Keef Hartley Big Band Sunderland Empire 1970

Keef Hartley Sunderland Empire 1970
keefh Keef Hartley had a great musical pedigree. He replaced Ringo in Rory Storm and the Hurricanes and then went on to play with the legendary Artwoods (featuring Art Wood, Ron’s older brother, and Jon Lord) and John Mayall, before forming his own band. The Keef Hartley Band (which soon became the Big Band) was formed in 1968, played at Woodstock, and toured a lot sharing the bill with Led Zeppelin, Deep Purple and Yes. Keef also did a short stint as a temporary stand in drummer for Jethro Tull, and the band were once joined on stage by Jimi Hendrix. By the time I caught the Keef Hartley Big Band it featured Miller Anderson on vocals and guitar (he was to go on play with the Spencer Davis Group, The Dukes, Savoy Brown, T.Rex and Chicken Shack), Gary Thain on bass (later of Uriah Heep), Henry Lowther on trumpet, Barbara Thompson on alto sax, and a cast of thousands on various horns: Danny Allmark, Mike Davis, Bud Parkes, Dave Caswell, Lyle Jenkins, Jimmy Jewell, and Roger Wade. Something tells me that the line-up I saw at the Empire was a mini big band, and didn’t feature all the members. I also seem to recall that Dick Heckstall-Smith was a special guest; I think I remember him soloing with two saxs at once, but I can’t be certain. I remember being fascinated by this big band set-up, and by Miller Anderson’s excellent guitar playing. I recognised one song Not Foolish, Not Wise, which featured on a sample album of the time.
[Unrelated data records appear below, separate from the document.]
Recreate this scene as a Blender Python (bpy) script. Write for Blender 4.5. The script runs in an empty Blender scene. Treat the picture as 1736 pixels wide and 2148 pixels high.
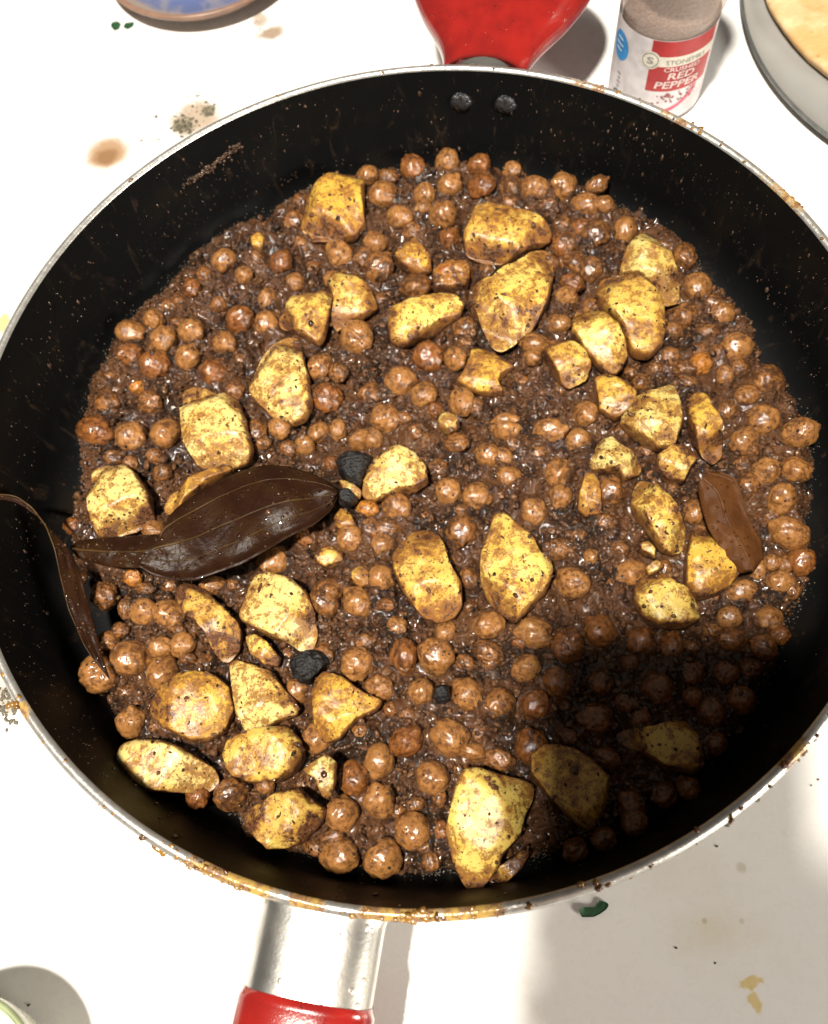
import bpy, bmesh, math, random
import numpy as np
from mathutils import Vector, Matrix, Euler, noise as mnoise

SC = bpy.context.scene
COL = SC.collection

# ------------------------------------------------------------------ camera
CAM_POS = np.array([-0.00849167, -0.14104906, 0.25158916])
PITCH, ROLL = 1.17711833, -0.22260793
FPX, CX, CY = 1805.0, 868.0, 1074.0          # a 1736 x 2148 pixel view of the place
_f = np.array([0, math.cos(PITCH), -math.sin(PITCH)])
_u0 = np.array([0, math.sin(PITCH), math.cos(PITCH)])
_r0 = np.array([1.0, 0, 0])
_r = math.cos(ROLL) * _r0 + math.sin(ROLL) * _u0
_u = -math.sin(ROLL) * _r0 + math.cos(ROLL) * _u0
cam = bpy.data.cameras.new("camera")
cam_o = bpy.data.objects.new("camera", cam)
COL.objects.link(cam_o)
cam_o.matrix_world = Matrix([[_r[i], _u[i], -_f[i], CAM_POS[i]] for i in range(3)] + [[0, 0, 0, 1]])
cam.sensor_fit = 'HORIZONTAL'
cam.sensor_width = 5.6
cam.lens = 5.6 * FPX / 1736
cam.clip_start = 0.004
cam.clip_end = 50
cam.dof.use_dof = True
cam.dof.focus_distance = 0.285
cam.dof.aperture_fstop = 2.4
SC.camera = cam_o

# ------------------------------------------------------------------ light
wd = bpy.data.worlds.new("World"); SC.world = wd; wd.use_nodes = True
bgn = wd.node_tree.nodes["Background"]
bgn.inputs[0].default_value = (1.0, 0.93, 0.82, 1)
bgn.inputs[1].default_value = 0.125
lp = Vector((-0.351, -0.336, 1.703))
ld = bpy.data.lights.new("ceiling_lamp", 'AREA'); ld.shape = 'DISK'; ld.size = 0.13
ld.energy = 78; ld.color = (1.0, 0.93, 0.82)
lo = bpy.data.objects.new("ceiling_lamp", ld); COL.objects.link(lo)
lo.location = lp
lo.rotation_euler = (Vector((0, 0, -0.04)) - lp).to_track_quat('-Z', 'Y').to_euler()
ld2 = bpy.data.lights.new("added_side_fill", 'AREA'); ld2.shape = 'DISK'; ld2.size = 0.5  # added fill without a known source: brightens the counter, leaves the pan dark
ld2.energy = 31; ld2.color = (1.0, 0.92, 0.80)
lo2 = bpy.data.objects.new("added_side_fill", ld2); COL.objects.link(lo2)
lo2.location = (1.05, -1.25, 0.52)
lo2.rotation_euler = (Vector((0.05, -0.05, -0.04)) - lo2.location).to_track_quat('-Z', 'Y').to_euler()
SC.view_settings.view_transform = 'Standard'
SC.view_settings.look = 'None'
SC.view_settings.exposure = 0
SC.view_settings.gamma = 1

ZC = -0.056          # the counter; the pan's rim is z = 0

# ------------------------------------------------------------------ helpers
def at(x, y, z):
    """point of the place at height z seen at (x, y) of the 1736 x 2148 view"""
    d = _f + (x - CX) / FPX * _r - (y - CY) / FPX * _u
    t = (z - CAM_POS[2]) / d[2]
    return CAM_POS + t * d

def depth(p):
    return float((np.asarray(p) - CAM_POS) @ _f)

TILE = {'A': (143.5, 287.0), 'B': (660.2, 287.0), 'C': (1162.0, 287.0), 'D': (143.5, 832.4), 'E': (660.2, 832.4),
        'F': (1162.0, 832.4), 'G': (143.5, 1349.1), 'H': (660.2, 1349.1), 'I': (1162.0, 1349.1), 'L': (0, 947.2)}
def tl(t, x, y):
    if t == '': return (x, y)
    return (TILE[t][0] + x * 0.3307, TILE[t][1] + y * 0.3307)

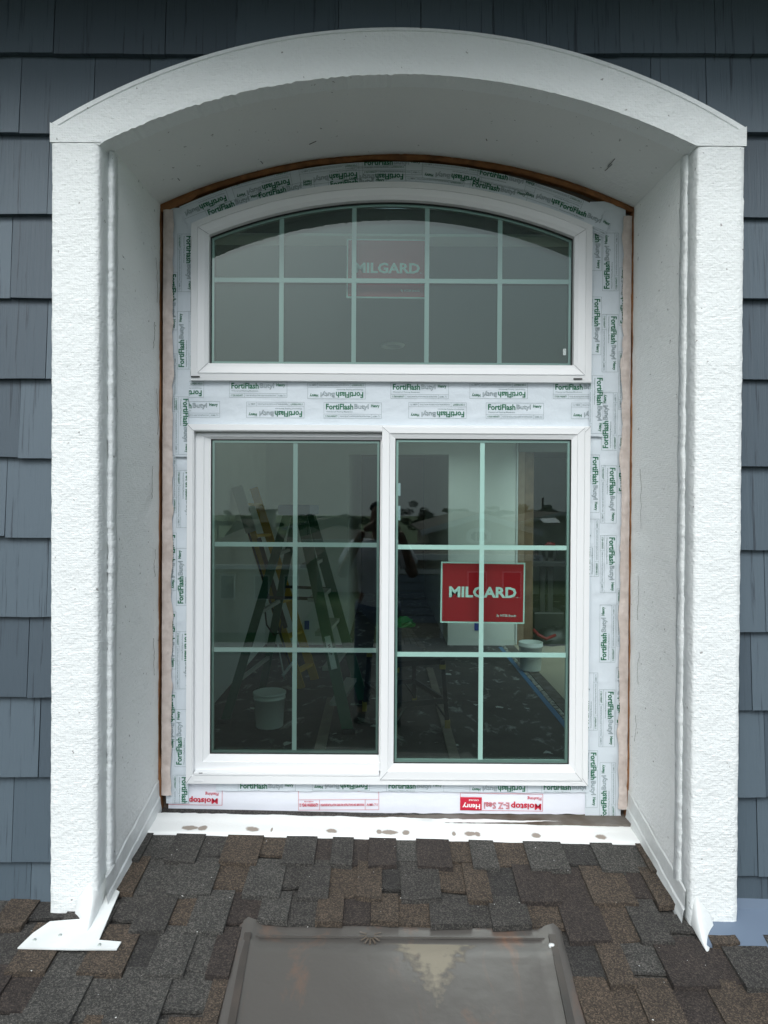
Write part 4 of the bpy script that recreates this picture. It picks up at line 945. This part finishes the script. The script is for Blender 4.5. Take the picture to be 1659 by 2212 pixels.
for (a, ta, b, tb_) in ((A1, TA1, A2, TA2), (B1, TB1, B2, TB2)): bar('spreader', a.lerp(ta, .60), b.lerp(tb_, .60), .012, .028, M_BLK, ld, (0, 1, 0))
cz = (TA1 + TB2) / 2; cap = box('top_cap', cz.x - .14, cz.x + .14, A2.y + .2, B2.y + .12, cz.z - .02, cz.z + .07, M_CAP, ld, .012)
lathe('cap_logo', (cz.x + .06, A2.y + .198, cz.z + .03), [(0, 0)] * 2, M_AL, ld, 6) if False else None
pr_ = Print().add(text_mesh('WERNER', -.075, .075, -.012, .012, .03), 0)
pb = Print(); me_w = pr_.build('print', [M_BLK]); ow = link('rail_sticker', me_w, ld)
mid = A2.lerp(TA2, .36); dirv = (TA2 - A2).normalized()
sv = barv(mid - dirv * .14, mid + dirv * .14, .002, .05, (0, 1, 0)); so_ = mesh('rail_label', [Vector(p) + Vector((0, -.02, 0)) for p in sv], BOXF, M_SIGNB, ld)
ow.matrix_parent_inverse = Matrix.Identity(4); ow.location = mid - Vector((0.8 * 0, 0, 0)) - Vector(ld.location) + Vector((0, -.024, 0)); ow.rotation_euler = (0, math.atan2(-dirv.x, dirv.z) * -1 + math.pi / 2, 0)
tube('power_cord', [P(572, 1270, A1.y + .9), P(570, 1300, A1.y + .85), P(576, 1350, A1.y + .8), P(592, 1372, A1.y + .8), P(605, 1366, A1.y + .8), P(610, 1340, A1.y + .8)], .009, M_BLK, ld)
# --- yellow folded ladder leaning on the left wall
M_YE = mat('ladder_yellow', (0.50, 0.30, 0.012), .5)
yl = empty('leaning_ladder', (-0.83, 4.55, 0)); tag(yl, 'folded yellow ladder with black edges leaning behind the green ladder', 'ladder')
y0 = on_floor(650, 1487); y1 = P(514, 1056, 4.7); y0b = y0 + Vector((.09, .06, 0)); y1b = y1 + Vector((.10, .06, .02))
bar('rail', y0, y1, .03, .09, M_YE, yl, (0, 1, 0)); bar('rail', y0b + Vector((.02, .3, 0)), y1b + Vector((.0, .3, 0)), .03, .09, M_YE, yl, (0, 1, 0))
dv = (y1 - y0)
for t in (.08, .25, .42, .59, .76, .92): bar('step', y0 + dv * t, y0b + Vector((.02, .3, 0)) + dv * t, .03, .07, M_YE, yl, (0, 0, 1))
bar('edge_strip', y0 + dv * .02 + Vector((-.03, -.02, 0)), y1 + Vector((-.03, -.02, 0)), .012, .02, M_BLK, yl, (0, 1, 0)); bar('edge_strip', y0 + dv * .3 + Vector((.045, -.02, 0)), y0 + dv * .75 + Vector((.06, -.02, 0)), .02, .045, M_BLK, yl, (0, 1, 0))
bar('head_cap', y0 + dv * .78 + Vector((.0, -.02, 0)), y1 + dv * .01 + Vector((0, -.02, 0)), .05, .11, M_AL, yl, (0, 1, 0))
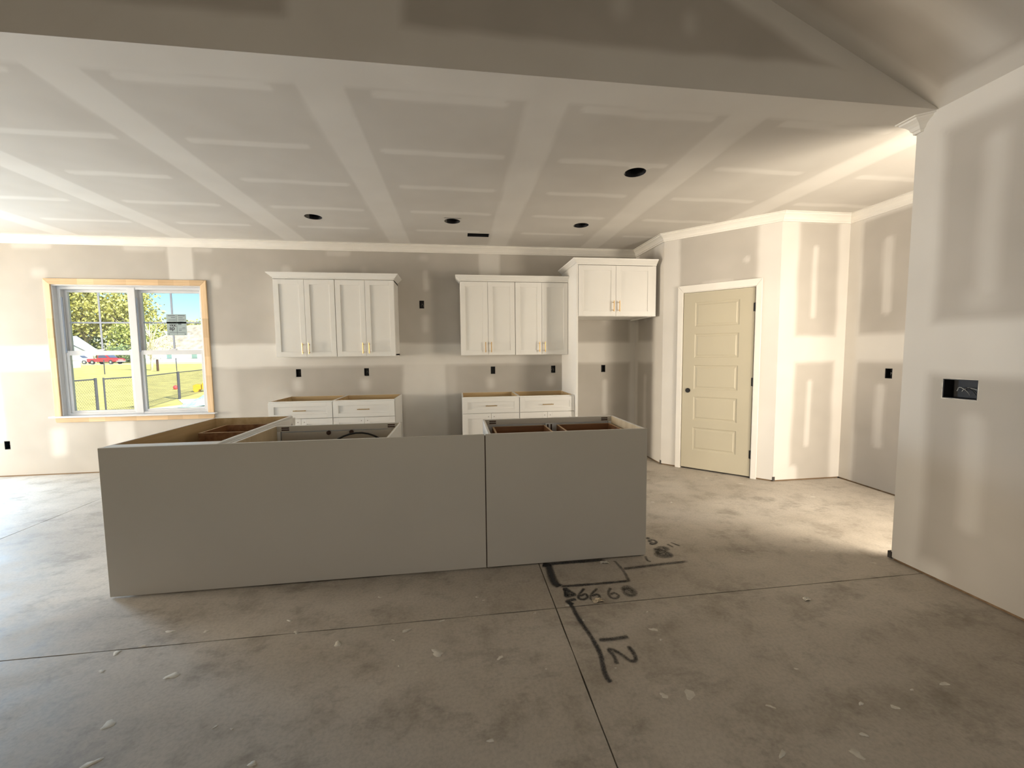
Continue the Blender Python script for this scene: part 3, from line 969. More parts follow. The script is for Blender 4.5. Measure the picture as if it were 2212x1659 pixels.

The programme tells me” “The Keef Hartley band will select their programme from the following numbers: Me and my woman, Hickory, Don’t be afraid, Not foolish not wise, Waiting around, Tadpole, Poor Mabel, Believe in you, Rock me baby, You can’t take it with you, Premonition, Halfbreed, Born to die, Sinnin’ for you, Leavin’ trunk, Just to cry, Too much thinking, Too much to take, Danestte kid, Don’t give up, Hartley’s jam for bread, The time is near.” It goes on to say: “The band is in a constant state of progress, somehow making room for new compositions from all its members in a programme already full of “musts” and “requests”.” The programme also advertises their 1970 release The time is near “the latest album – released mid-June on Deram.” Keef disappeared from the music scene in the 1980s and sadly died on 26 November 2011, aged 67.